La semaine dernière, lors d'un rassemblement avec les actionnaires du groupe, Martin Bouygues affichait une détermination sans faille, se disant confiant sur l'avenir de Bouygues Télécom et de la capacité du groupe à faire front sur le marché des télécoms, et ce, malgré une position délicate suite à l'échec du rachat de l'opérateur SFR.

martin bouygues  Ce début de semaine, la situation a bien changé, et les syndicats annoncent que Bouygues Télécom préparerait un plan social, une restructuration impliquant le licenciement d'environ 2000 emplois à court terme. En coulisses, la situation se veut plus complexe et calculée qu'il n'y parait.

Pour des proches de l'équipe dirigeante, il y a eu un " après Free ", il y aura également un " après SFR" : " Certains services comme le markéting et l'informatique pourraient perdre la moitié à 70% de leurs collaborateurs. ". Bouygues aurait beaucoup misé sur le rachat de SFR pour absorber le second choc lié à l'arrivée de Free Mobile sur le secteur, sans possibilité de rachat, c'est donc Bouygues Telecom qui fera l'effort et réalisera des économies sous forme de couts salariaux.

Les salariés redoutaient déjà cette hypothèse au moment des négociations engagées entre Bouygues Telecom et Vivendi, croisant alors les doigts pour que SFR ne finisse pas aux mains de Numéricâble. Désormais, la seule solution possible pour Bouygues est de tailler dans les offres commerciales et donc dans les effectifs du markéting tout en allégeant son système informatique.

La Tribune ajoute à cela le spectre du chantage à l'emploi, une technique largement employée dans le secteur. Un analyste évoque ainsi : " Ils font fuiter un gros chiffre de licenciements au début, agitent le chiffon rouge et diminuent ensuite, pour permettre au gouvernement de dire qu'il a fait plier l'industriel. C'est ce qu'a fait Alcatel-Lucent." " En pleine affaire Alstom, cela s'apparente beaucoup à du chantage à l'emploi" indique le gouvernement : " Dès juin 2012, Martin Bouygues avait prévenu Bercy que si l'on ne réglait pas le problème de Free, il y aurait un problème avec Alstom".
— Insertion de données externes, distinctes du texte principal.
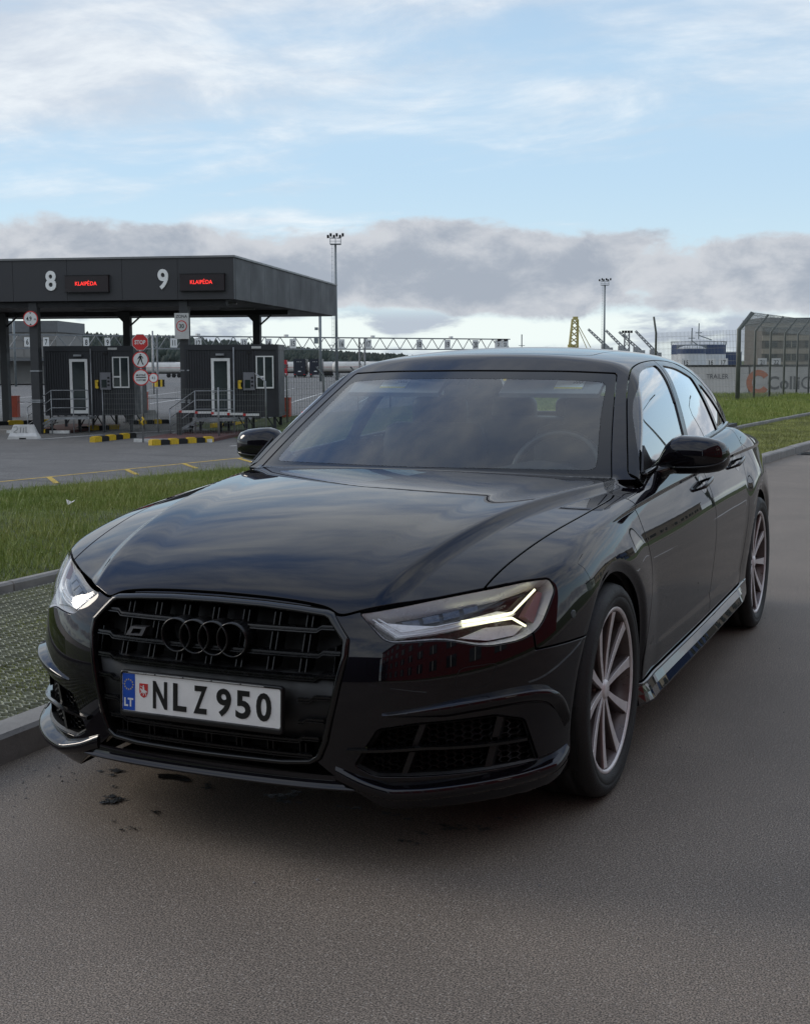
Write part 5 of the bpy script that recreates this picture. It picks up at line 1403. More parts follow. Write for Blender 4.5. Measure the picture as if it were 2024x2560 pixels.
    def round_sign(par, z, rad, nm='sign_face', ringw=.14):
        f = plate(circ(rad), -.004, .012, z, nm, E_['red'], par); g = plate(circ(rad * (1 - ringw)), -.010, -.005, z, 'white_field', E_['signw'], f); return g
    R90 = (math.pi / 2, 0, 0)
    p = can(-7.86, .05); s = thing('height_limit_sign', 'round 4.9 metre height sign with red rim on the left canopy column', 'sign', site(p[0], p[1], 0), CAN_RZ)
    g = round_sign(s, 3.02, .29); text_on('4.9', .21, (-.06, -.013, 3.02), R90, e['black'], g, 'sign_letters', .004, .004, .85); text_on('m', .13, (.18, -.013, 2.99), R90, e['black'], g, 'sign_letters', .004)
    for zz, sg in ((3.22, 1), (2.82, -1)):
        plate([(-.045, .03 * sg), (.045, .03 * sg), (0, -.025 * sg)], -.016, -.011, zz, 'arrow', e['black'], g)
    m = MB(); m.lo((-.03, .012, 2.8), (.03, .16, 3.2)); m.build('bracket', e['galv'], s)
    p = can(-2.02, .05); s = thing('speed_zone_sign', 'grey white board with the words ZONA 30 on the canopy column', 'sign', site(p[0], p[1], 0), CAN_RZ)
    f = plate([(-.27, -.47), (.27, -.47), (.27, .47), (-.27, .47)], -.004, .02, 2.70, 'sign_board', e['signg'], s)
    text_on('ZONA', .155, (0, -.008, 3.05), R90, e['black'], f, 'sign_letters', .004, .0, .95)
    q = plate(circ(.205), -.010, -.005, 2.70, 'red_ring', e['red'], f); q2 = plate(circ(.172), -.016, -.011, 2.70, 'white_field', e['signg'], q); text_on('30', .21, (0, -.019, 2.70), R90, e['black'], q2, 'sign_letters', .004, .002, .9)
    # pole with three signs
    s = thing('sign_pole', 'thin pole with a red octagonal STOP sign above two round signs', 'sign', site(-8.82, 44.4, 0), TURN)
    m = MB(); m.tube([(0, .05, YARD), (0, .05, 2.32)], .03, 8); m.build('pole', e['galv'], s)
    oc = [(.275 * math.cos(math.radians(22.5 + 45 * k)), .275 * math.sin(math.radians(22.5 + 45 * k))) for k in range(8)]
    f = plate([(1.06 * a, 1.06 * b_) for a, b_ in oc], -.004, .012, 2.05, 'sign_rim', e['signw'], s); q = plate(oc, -.010, -.005, 2.05, 'stop_face', e['red'], f); text_on('STOP', .185, (0, -.013, 2.05), R90, e['signw'], q, 'sign_letters', .004, .006, .82)
    g = round_sign(s, 1.47, .275)
    man = [[(-.02, .145), (.02, .145), (.025, .175), (.0, .195), (-.025, .175)], [(-.035, .135), (.03, .135), (.04, .02), (-.03, .02)], [(-.03, .03), (.005, .03), (-.05, -.08), (-.085, -.17), (-.115, -.165), (-.075, -.06)], [(.0, .03), (.04, .03), (.06, -.07), (.10, -.16), (.075, -.18), (.025, -.07)], [(-.035, .13), (-.01, .10), (-.075, .02), (-.10, .03)], [(.02, .13), (.045, .125), (.095, .05), (.08, .03)]]
    for k, pl in enumerate(man): plate(pl, -.016 - k * .0004, -.011, 1.47, 'walking_figure', e['black'], g)
    g = round_sign(s, .88, .275); plate([(-.17, -.014), (.17, -.014), (.17, .014), (-.17, .014)], -.016, -.011, .88, 'bar', e['black'], g)
    text_on('MUITINĖ', .092, (0, -.013, .965), R90, e['black'], g, 'sign_letters', .004, .001, .9); text_on('CUSTOMS', .085, (0, -.013, .79), R90, e['black'], g, 'sign_letters', .004, .001, .86)
    m = MB(); m.tube([(.0, .0, -.45), (.05, -.02, -.52), (-.01, -.03, -.6), (.03, -.02, -.72)], .03, 6); m.build('yellow_tape', e['safety'], s)
    # jersey barriers
    def jersey(r, d, L, lab, rz, ink):
        j = thing('concrete_barrier', lab, 'barrier', site(r, d, YARD), rz)
        pr_ = [(-.26, 0), (-.26, .10), (-.15, .22), (-.09, .50), (.09, .50), (.15, .22), (.26, .10), (.26, 0)]
        m = MB(); n = len(pr_); vs = [(x, y, z) for x, kx in ((-L / 2, 1), (L / 2, 1)) for y, z in pr_]
        vs = [((x - math.copysign(.20 * z / .5, x)), y, z) for x, y, z in vs]
        m.add(vs, [tuple(range(n))[::-1], tuple(range(n, 2 * n))] + [(i, i + 1, n + i + 1, n + i) for i in range(n - 1)] + [(n - 1, 0, n, 2 * n - 1)])
        m.build('barrier_body', e['conc'], j)
        m = MB(); m.lo((-.12, -.264, 0), (.12, -.20, .05)); m.build('lifting_slot', e['black'], j)
        if ink:
            for pts in ([(-.34, .42), (-.22, .44), (-.20, .34), (-.33, .24), (-.22, .22)], [(-.08, .42), (-.10, .22)], [(.02, .40), (.0, .22)], [(.10, .44), (.10, .22), (.16, .22)], [(-.40, .20), (-.30, .16)]):
                m = MB(); m.tube([(x, -.095 - (.5 - z) * .215 - .004, z) for x, z in pts], .008, 4); m.build('graffiti_stroke', e['ink'], j)
    jersey(-13.5, 46.8, 1.08, 'white concrete barrier with black graffiti at the left by the canopy column', TURN + .05, True)
    jersey(-11.75, 60.5, 1.1, 'pale concrete barrier standing beyond the sign pole', TURN + .1, False)
    # kerb blocks in yellow and black
    def chain(a, c, n, label, first=0, base=True):
        a, c = np.array(a, float), np.array(c, float); rz = math.atan2(*(c - a)[::-1]); L = np.linalg.norm(c - a) / n
        for k in range(n):
            p = a + (c - a) * (k + .5) / n; yel = (k + first) % 2 == 0
            m = MB(); z = .17 if yel else .15; l = L * .96
            m.lo((-l / 2, -.10, 0), (l / 2, .10, z)); m.lo((-l / 2 + .04, -.075, z), (l / 2 - .04, .075, z + .025))
            if yel: m.lo((-l / 2 + .03, -.115, .0), (-l / 2 + .10, -.101, z * .7)); m.lo((l / 2 - .10, -.115, 0), (l / 2 - .03, -.101, z * .7))
            o = m.build('kerb_block', e['safety'] if yel else e['black']); o.location = site(p[0], p[1], YARD); o.rotation_euler = (0, 0, TURN + rz)
            pos = ('first', 'second', 'third', 'fourth', 'fifth', 'sixth', 'seventh', 'eighth', 'ninth', 'tenth')[k]
            tag(o, f"{'yellow' if yel else 'black'} kerb block, {pos} from the left {label}", 'kerb block', 'yellow and black kerb blocks round the gate islands')
    chain((-10.55, 44.5), (-9.70, 47.3), 6, 'left of the sign pole')
    chain((-8.25, 42.7), (-6.50, 44.5), 7, 'in front of the red paved island')
    chain((-12.9, 52.0), (-11.6, 53.4), 4, 'under the booth behind the stop sign', 1)
    chain((-14.4, 49.6), (-13.4, 50.6), 3, 'beside the left canopy column', 1)
    chain((-18.3, 56.5), (-15.6, 58.5), 5, 'at the far left edge beyond the column')
    chain((-11.9, 57.3), (-10.4, 58.2), 5, 'behind the pale far barrier', 1)
    chain((-7.9, 54.0), (-4.9, 57.5), 8, 'behind the booth with the boom')
    chain((-5.5, 45.7), (-5.0, 46.6), 2, 'by the last fence post', 1)
    for (r, d, w_, l_) in ((-7.4, 47.2, 2.6, 5.5), (-13.6, 53.2, 2.4, 5.5)):
        m = MB(); m.lo((-w_ / 2, -l_ / 2, 0), (w_ / 2, l_ / 2, .10)); o = m.build('traffic_island', e['redpave']); o.location = site(r, d, YARD); o.rotation_euler = (0, 0, CAN_RZ); o['kind'] = 'structure'
        m = MB(); m.lo((-w_ / 2 - .06, -l_ / 2 - .10, 0), (w_ / 2 + .06, -l_ / 2 - .003, .11)); m.build('island_edge', e['white'], o)
    # barrier gates
    def gate(r, d, label, arm=None, h=.95, rz=CAN_RZ):
        g = thing('barrier_gate', label, 'barrier gate', site(r, d, YARD), rz)
        m = MB(); m.lo((-.16, -.16, 0), (.16, .16, h)); m.lo((-.18, -.18, h), (.18, .18, h + .06)); m.build('housing', e['orange'], g)
        m = MB(); m.lo((-.10, -.168, .2), (.10, -.161, .7)); m.build('door_panel', e['orange'], g)
        m = MB(); m.lo((-.21, -.08, h * .55), (-.161, .08, h * .9)); m.build('arm_bracket', e['black'], g)
        if arm:
            m = MB(); m.tube([(-.2, 0, h * .75), (arm, 0, h * .72)], .02, 6); m.build('boom_arm', e['galv'], g)
    gate(-19.3, 65.6, 'orange barrier gate housing left of the left canopy column', 2.2, 1.0)
    gate(-13.84, 70.4, 'small orange barrier gate beyond the sign pole', 2.6, 1.05)
    gate(-5.03, 56.5, 'orange barrier gate beside the last booth with a stay', -1.5, 1.1)
    b_ = thing('boom_barrier', 'white and red striped boom lying across the lane before the right booth', 'boom', site(-8.02, 47.0, YARD), TURN)
    m = MB(); m.box((0, .0, .45), (.16, .16, .9)); m.build('boom_post', e['column'], b_)
    L0 = 2.85; zb = .93
    for k in range(5):
        for c0, c1, mt, nm in ((0, .82, e['signw'], 'white_stripe'), (.82, 1.0, e['red'], 'red_stripe')):
            xa, xb = L0 / 5 * (k + 1 - c1), L0 / 5 * (k + 1 - c0)
            m = MB(); m.lo((xa + .002, -.04, zb - .04 - .03 * k), (xb - .002, .04, zb + .04 - .03 * k)); m.build(nm, mt, b_)
    # wire fences of the yard
    def wire_panel(par, x0, x1, z0, z1, dx, dz, w=.004, y=0., nm='wire_mesh'):
        m = MB()
        for x in np.arange(x0, x1 + 1e-6, dx): m.lo((x - w, y - w, z0), (x + w, y + w, z1))
        for z in np.arange(z0, z1 + 1e-6, dz): m.lo((x0, y - w * 1.2, z - w), (x1, y - w * .9, z + w))
        o = m.build(nm, E_['mesh'], par); o['kind'] = 'stuff'; return o
    f = thing('wire_fence', 'thin wire fence panels in front of the right booth with a bent end post', 'fence', site(-8.0, 46.2, YARD), TURN)
    wire_panel(f, 0, 3.15, .15, 1.75, .09, .20, .003)
    for x in (1.5, 3.15): 
        m = MB(); m.tube([(x, 0, 0), (x, 0, 2.0), (x - .35, 0, 2.28)] if x > 3 else [(x, 0, 0), (x, 0, 1.8)], .03, 6); m.build('fence_post', e['galv'], f)
    f = thing('wire_fence', 'short wire fence panel under the window of the booth behind the stop sign', 'fence', site(-11.55, 50.6, YARD), TURN)
    wire_panel(f, 0, 2.1, .1, 1.65, .09, .20, .003)
    for x in (0, 2.1):
        m = MB(); m.tube([(x, 0, 0), (x, 0, 1.7)], .022, 6); m.build('fence_post', e['galv'], f)
    f = thing('wire_fence', 'wire fence with dark bent posts running back from the last booth', 'fence', site(-4.75, 52.0, YARD), TURN + .95)
    wire_panel(f, 0, 14, .1, 2.1, .16, .25, .005)
    for x in np.arange(.2, 14.1, 2.3):
        m = MB(); m.tube([(x, 0, 0), (x, 0, 2.1), (x - .05, .35, 2.45)], .035, 6); m.build('fence_post', e['post'], f)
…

Pour Bouygues, le plan ne serait que le prolongement de celui initié en 2012 et qui a permis jusqu'ici de dégager 600 millions d'euros au cumul sur l'activité mobile lors des deux dernières années. À l'époque de l'annonce, Martin Bouygues indiquait alors que les charges de personnel ne représentaient que 12% de la structure de couts." De quoi n'y plus rien comprendre, à moins d'envisager une autre solution comme le suggère Bercy " Il y a d'autres solutions que des licenciements et plein de candidats prêts à racheter Bouygues Telecom".

On pourrait ainsi penser que la manoeuvre vise surtout à préparer le terrain d'une revente. Pour les analystes d'Oddo " Les investisseurs pourraient voir d'un bon oeil la volonté de dégager 120 à 160 millions d'euros d'économies de couts, en partant de l'hypothèse de près de 2000 postes supprimés.". Selon eux, il s'agirait " d'habiller un peu mieux la mariée pour faciliter une cession", avec en tête de liste Free Mobile comme repreneur.

C'est d'ailleurs ce que préconise Arnaud Montebourg qui s'est exprimé en faveur d'un rapprochement entre Bouygues Telecom et un autre opérateur, avec toutefois dans l'objectif un maintien des emplois en place. Sur ce point, Bouygues Télécom pourrait tenter de négocier avec le gouvernement en promettant des garanties sur l'emploi en échange d'un processus de cession facilité vers un opérateur concurrent.

Pour l'instant, sans officialisation du plan de restructuration avancé par les syndicats, il est difficile de démêler les objectifs et le plan d'action de Bouygues Télécom. L'incompréhension est toutefois de mise chez les salariés qui ont beaucoup de mal à envisager un nouveau plan social après la débauche de milliards avancés par la société pour le rachat de SFR ( plus de 15 milliards d'euros avaient alors été proposés en cash à Vivendi lors de la dernière offre).